Motion to Take Notice of Judicial Opinion

Amended Renewed Request for an Evidentiary Hearing

5 thoughts on “Nowlin’s Motion to Vacate – another view of the “just-us” system of North Mississippi”

  1. Reminds me of Tonto’s famous question to the Lone Ranger as the Comanches surrounded them, calling for scalps: “What you mean ‘we’ Kimsabe?”
    Last night I finally saw the movie “All the Kings Men”.
    Ya’forget sometimes, ya’how, that ya’know these people.
    Ya’know?

    Great post, Nowdy. Not that you ever do any less, but you Have been lining them up and knocking them down here lately.
    slabbin

  2. Needed that, Editilla! Don’t know if I’ll ever figure out the “who’s who” and “who’s related to who” of corruption in Jefferson Parish – sorta feel like someone’s third wife at his family reunion.

  3. Scot Spragins attracted me to this story like a fly to a light but I’m not touching this one with a ten foot pole, at least until we hear from Farise.

    sop

  4. I knew the mere mention of Spragins would have you buzzin’ – not certain when I’ll be able to do a follow-up post but his “letter” adds an interest twist to the story.
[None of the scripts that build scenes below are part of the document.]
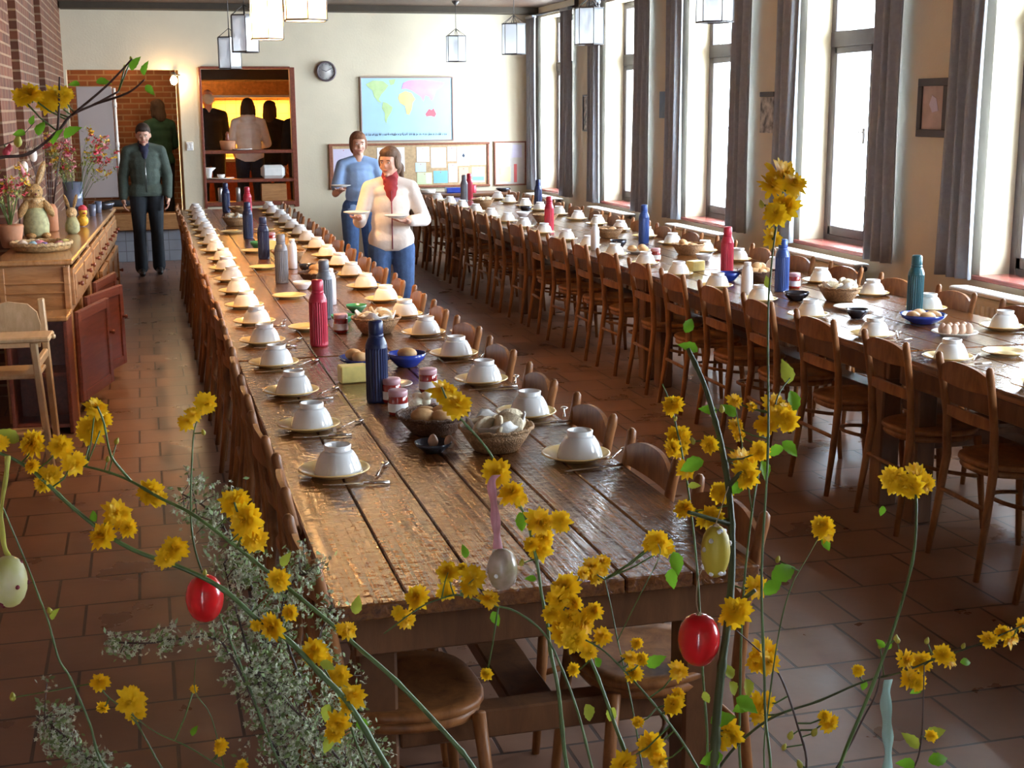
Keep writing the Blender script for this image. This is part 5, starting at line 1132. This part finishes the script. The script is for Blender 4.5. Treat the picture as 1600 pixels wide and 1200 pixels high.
branch(BR, 'green branch running up left behind the red egg to a triple blossom by the aisle', [(790, 1290), (740, 1200), (700, 1150), (620, 1065), (560, 1012), (530, 985), (470, 935), (420, 895), (370, 855), (300, 803), (250, 778), (205, 752), (170, 738), (130, 728)], 1.62, 1.68, .0036,
    [(235, 770, 20), (248, 778, 13), (150, 638, 17), (160, 655, 14), (143, 672, 21), (366, 785, 22), (385, 812, 25), (398, 842, 20), (378, 835, 14), (545, 985, 13), (535, 983, 10)], [(555, 960, 30, 80), (440, 885, 26, 60)], [(182, 690, 8), (168, 718, 7)], [[(205, 752), (178, 720), (170, 700), (162, 660), (152, 635)], [(370, 855), (378, 830), (366, 785)]])
branch(BR, 'thin upright green shoot with a pair of blossoms beside the left table chairs', [(500, 1290), (440, 1200), (380, 1050), (330, 930), (305, 860), (298, 800), (300, 720), (304, 670), (318, 634)], 1.62, 1.7, .0020,
    [(321, 630, 16), (292, 660, 12), (303, 648, 12)], [(305, 645, 14, 60)], [(318, 676, 7)])
branch(BR, 'long thin bare shoot curving down the left edge of the picture', [(260, 1290), (165, 1200), (140, 1130), (110, 1060), (92, 1030), (75, 970), (60, 930), (45, 890), (20, 830), (0, 785), (-40, 720)], 1.55, 1.5, .0018, [], [(80, 968, 22, 60, 1)], [(78, 955, 8)])
branch(BR, 'slender branch with two small blossom heads low on the left', [(330, 1290), (260, 1210), (225, 1150), (205, 1120), (165, 1085), (155, 1066)], 1.6, 1.62, .0016,
    [(156, 1066, 14), (205, 1095, 21), (212, 1112, 15), (160, 1106, 9)], [], [(20, 1090, 10)], [[(225, 1150), (205, 1110)]])
branch(BR, 'small low branch rising to the bottom left with one orange bud cluster', [(480, 1290), (400, 1220), (350, 1200), (290, 1165), (240, 1142), (185, 1100)], 1.6, 1.6, .0015, [(346, 1163, 10), (344, 1172, 9), (378, 1195, 9), (303, 1077, 6)], [(300, 1150, 18, 70)], [], [[(350, 1200), (330, 1120), (305, 1080), (306, 1030)]])
branch(BR, 'blossom laden branch hanging just below the near left table corner', [(640, 1290), (590, 1230), (560, 1170), (540, 1110), (515, 1060), (490, 1015), (478, 990)], 1.58, 1.62, .0022,
    [(490, 1018, 20), (508, 1030, 12), (530, 1056, 17), (552, 1088, 19), (545, 1102, 13), (528, 1130, 18), (522, 1145, 14)], [(515, 1100, 32, -110), (560, 1120, 30, -60), (520, 1150, 30, 240)], [])
branch(BR, 'tall upright branch in the middle with blossoms over the bare table end', [(910, 1290), (885, 1195), (873, 1083), (860, 1017), (855, 973), (846, 927), (838, 873), (822, 810), (805, 780), (785, 745), (760, 700), (708, 640), (690, 605)], 1.6, 1.66, .0030,
    [(776, 738, 21), (800, 770, 19), (812, 780, 13), (843, 815, 21), (877, 815, 16), (850, 838, 14), (842, 857, 19), (830, 850, 12), (692, 612, 20), (713, 632, 22), (700, 620, 16)], [(812, 800, 34, -80, 0), (838, 905, 18, 170)], [(815, 880, 8)], [])
branch(BR, 'arching branch with blossoms across the front edge of the left table', [(950, 1290), (925, 1200), (905, 1120), (880, 1050), (850, 990), (805, 955), (765, 945), (720, 930), (690, 935), (655, 950), (600, 990)], 1.56, 1.6, .0020,
    [(651, 934, 19), (622, 957, 10), (634, 968, 15), (700, 893, 17), (723, 888, 9), (740, 902, 19), (735, 918, 14), (697, 925, 14), (765, 936, 15), (761, 1053, 9)], [(728, 872, 22, 100, 0), (770, 955, 26, -70, 0)], [], [[(720, 930), (730, 915), (740, 905)], [(690, 935), (695, 910), (700, 895)]])
branch(BR, 'densest blossom cluster left of the hanging red egg, bottom centre', [(1010, 1290), (985, 1200), (960, 1130), (935, 1060), (912, 1005), (900, 965), (885, 925)], 1.58, 1.6, .0034,
    [(885, 918, 22), (872, 935, 19), (898, 942, 13), (862, 958, 14), (887, 965, 14), (912, 972, 21), (928, 955, 14), (880, 990, 19), (900, 998, 20), (875, 975, 14), (942, 994, 14), (912, 895, 10), (920, 1018, 13), (896, 1046, 10)], [(930, 1028, 22, -60, 0), (915, 1100, 34, -70, 1), (960, 1105, 30, 250, 1)], [(900, 943, 8)])
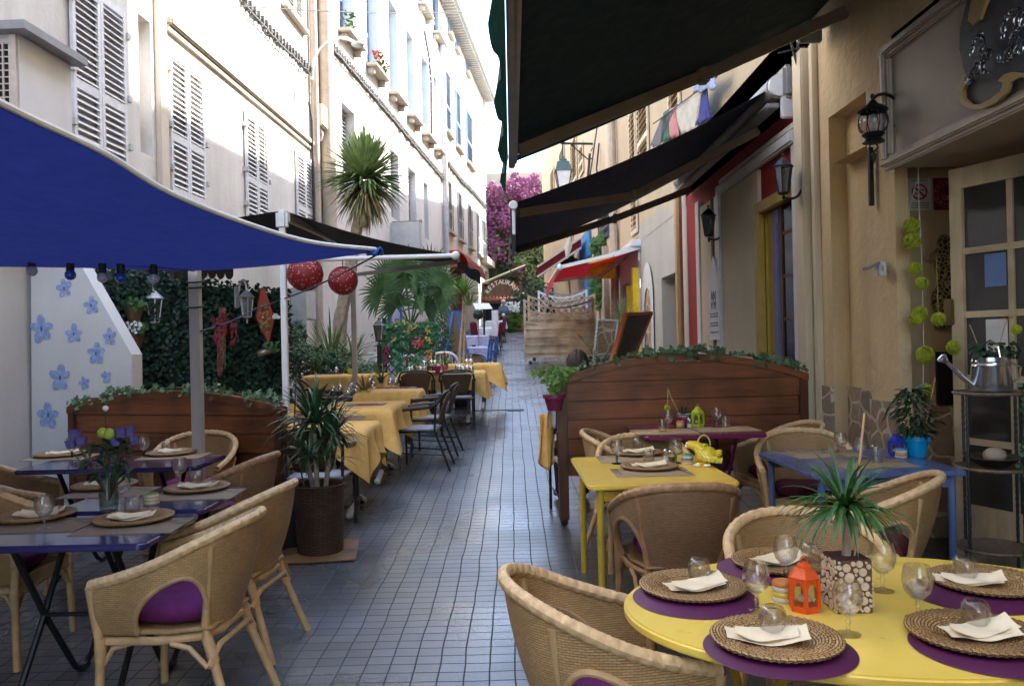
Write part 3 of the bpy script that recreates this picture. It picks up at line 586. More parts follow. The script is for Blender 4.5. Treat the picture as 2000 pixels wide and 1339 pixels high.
# --- near shop: pillar, fascia, door
NS=thing('near_shop','ochre shop front with stone dado, rough pillar and a cream fascia board','shop front',(2.65,5.5,0))
with Hold(NS):
    rp=[X(1700),X(1626),-.2,FRW.px(1640,215)[1],.14]
    b=MB(); FRW.holes(b,5.47,6.93,-.3,13.6,[rp]); b.poly([V((2.65,5.47,-.3)),V((2.74,5.47,-.3)),V((2.74,5.47,2.65)),V((2.65,5.47,2.65))]); b.poly([V((7,-10,-.3)),V((7,6.93,-.3)),V((7,6.93,13.6)),V((7,-10,13.6))]); b.poly([V((2.65,-10,-.3)),V((7,-10,-.3)),V((7,-10,13.6)),V((2.65,-10,13.6))])
    FRW.holes(b,-10,5.47,3.55,13.6,[]); b.poly([V((2.65,6.93,-.3)),V((7,6.93,-.3)),V((7,6.93,13.6)),V((2.65,6.93,13.6))]); b.poly([V((2.65,-10,13.6)),V((7,-10,13.6)),V((7,6.93,13.6)),V((2.65,6.93,13.6))])
    FRW.holes(b,-10,2.2,-.3,3.55,[]); b.build('wall',OCHRE,NS,smooth=False)
    F9=FR((0,5.75,0),(1,0,0),(0,-1,0)); b=MB(); F9.holes(b,2.66,3.6,-.3,2.95,[]); b.poly([V((2.65,2.2,2.9)),V((3.6,2.2,2.9)),V((3.6,6.5,2.9)),V((2.65,6.5,2.9))]); b.poly([V((3.6,2.2,-.3)),V((3.6,5.8,-.3)),V((3.6,5.8,2.9)),V((3.6,2.2,2.9))]); b.poly([V((2.65,2.2,-.3)),V((3.6,2.2,-.3)),V((3.6,2.2,2.9)),V((2.65,2.2,2.9))]); b.build('alcove_wall',plaster('alcove_render',(.62,.46,.27),(.35,.24,.14),.3,bump=.3),NS,smooth=False)
    b=MB(); FRW.box(b,X(1596),X(1578),.0,.1,-.2,4.0,bev=.012); FRW.box(b,X(1608),X(1600),.0,.05,-.2,4.0,bev=.01); b.build('pilaster_strip',plaster('pale_ochre',(.68,.56,.39),(.5,.36,.2),.3,bump=.15),NS)
    ST=stone('crazy_stone'); b=MB(); FRW.box(b,5.468,X(1702),.0,.028,-.2,1.03); FRW.box(b,rp[0]+.002,rp[1]-.002,-.138,-.11,-.2,1.08); FRW.box(b,X(1626)+.002,X(1606),.0,.028,-.2,1.08); F9.box(b,2.68,3.58,.0,.03,-.2,.98); b.build('stone_dado',ST,NS,smooth=False)
    # fascia
    za=FRW.px(1757,333)[1]; zb2=FRW.px(1757,82)[1]
    FA=plaster('fascia_cream',(.6,.52,.42),(.4,.34,.28),.25,bump=.04,rough=.6)
    b=MB(); FRW.box(b,1.5,5.46,.0,.05,za+.05,zb2-.05); FRW.box(b,1.5,5.46,-.95,-.002,za+.03,za+.1); b.build('fascia_board',FA,NS,smooth=False)
    b=MB()
    for zz,k in((za,1),(zb2-.1,1)):
        FRW.box(b,1.5,5.46,.05,.085,zz,zz+.1,bev=.01); FRW.box(b,1.5,5.46,.085,.11,zz+.03,zz+.07,bev=.01)
    FRW.box(b,5.36,5.46,.05,.085,za+.1,zb2-.1,bev=.01); FRW.box(b,5.39,5.43,.085,.11,za+.07,zb2-.03,bev=.01); b.build('fascia_moulding',mat('moulding_paint',(.52,.42,.34),.45),NS)
# glazed door in the alcove
F8=FR((2.85,5.12,0),(.17,-.42,0),(-.42,-.17,0))
DO=thing('glazed_door','cream wooden door with small glass panes behind the plant stand','door',(2.85,5.12,.04))
with Hold(DO):
    CW=wood('cream_door_wood',(.55,.42,.25),(.72,.58,.37),2,rough=.45,bump=.1)
    zt2=F8.px(1871,331)[1]; W_=1.1; rows_=5; st=.085; b=MB()
    F8.box(b,0,st,-.03,.03,.04,zt2); F8.box(b,W_-st,W_,-.03,.03,.04,zt2); F8.box(b,st,W_-st,-.03,.03,zt2-.13,zt2); F8.box(b,st,W_-st,-.03,.03,.04,.42)
    ph=(zt2-.13-.42)/rows_
    for i in range(1,rows_): F8.box(b,st,W_-st,-.02,.022,.42+ph*i-.02,.42+ph*i+.02)
    for i in(1,2): F8.box(b,st+(W_-2*st)/3*i-.018,st+(W_-2*st)/3*i+.018,-.018,.02,.42,zt2-.13)
    b.build('door_frame',CW,DO,smooth=False)
    b=MB(); F8.box(b,st,W_-st,-.004,.004,.42,zt2-.13); b.build('panes',mat('door_glass',(.05,.045,.04),.06,coat=.5),DO,smooth=False)
    b=MB(); F8.box(b,-.05,.02,-.01,.045,1.55,1.72,bev=.008); b.build('lock_plate',mat('brass_plate',(.2,.14,.06),.4,metal=.6),DO)
    for i,(zz,c) in enumerate(((1.9,'blue_card'),(1.5,'white_card'))):
        b=MB(); F8.box(b,.22,.36,.006,.010,zz-.12,zz+.08); b.build('sticker',mat(c,(.12,.2,.42) if i==0 else (.6,.6,.58),.5),DO,smooth=False)
# no-smoking notice and red plaque on the alcove wall
def circle(r,n=40,r2=None): return [(r*cos(2*pi*k/n),r*sin(2*pi*k/n)) for k in range(n)]
def annulus(b,fr,a,d,z,r0,r1,n=40,t0=0,t1=2*pi):
    for k in range(n):
        p,q=t0+(t1-t0)*k/n,t0+(t1-t0)*(k+1)/n; b.poly([fr.pt(a+r0*cos(p),d,z+r0*sin(p)),fr.pt(a+r1*cos(p),d,z+r1*sin(p)),fr.pt(a+r1*cos(q),d,z+r1*sin(q)),fr.pt(a+r0*cos(q),d,z+r0*sin(q))])
def walltext(fr,txt,a,d,z,size,mat_,par,name='lettering',flip=True,rot=0):
    t=text_mb(txt,size,.001); t.T(fr.mat(a,d,z)@Matrix.Rotation(R(90),4,'X')@(Matrix.Rotation(pi,4,'Y') if flip else Matrix.Identity(4))@Matrix.Rotation(rot,4,'Z')); return t.build(name,mat_,par,smooth=False)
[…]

I’ll also check the docket – could be that “we” did hear from Farise and I missed it.

    When you put three cases on the table – USA v Nowlin, USA v Scruggs, and USA v Neilsen – you see “prosecutors gone wild”.

    In each case, it appears all effort went into proving an assumption and no consideration was given to the possibility the assumption wasn’t accurate.

    Makes the beef plant case really stick out!

  5. Along the lines of “equal justice” (it’s not just for poor folks) : check out the lawsuit
    PENTHOUSE OWNERS ASSOCIATION versus LLOYD’S OF LONDON, coming soon ( Monday Feb 14th )to a courthouse near you ( Gulfport, Mississippi).
    Long and short of it is the Condo Association is fighting the Wind versus Water fight with Lloyds.
    Some of the same names on both sides as with the Class Actions and other similarly situated Plaintiffs and Defendants.
    Very reliable rumors are that Plaintiffs are NOT INCLINED TO SETTLE due in part to this not being their main homes but rather vacation/investment properties AND they received some $ already and were able to begin the rebuild.
    Going to be interesting.

    sop if you can embed the lawsuit I would be much obliged.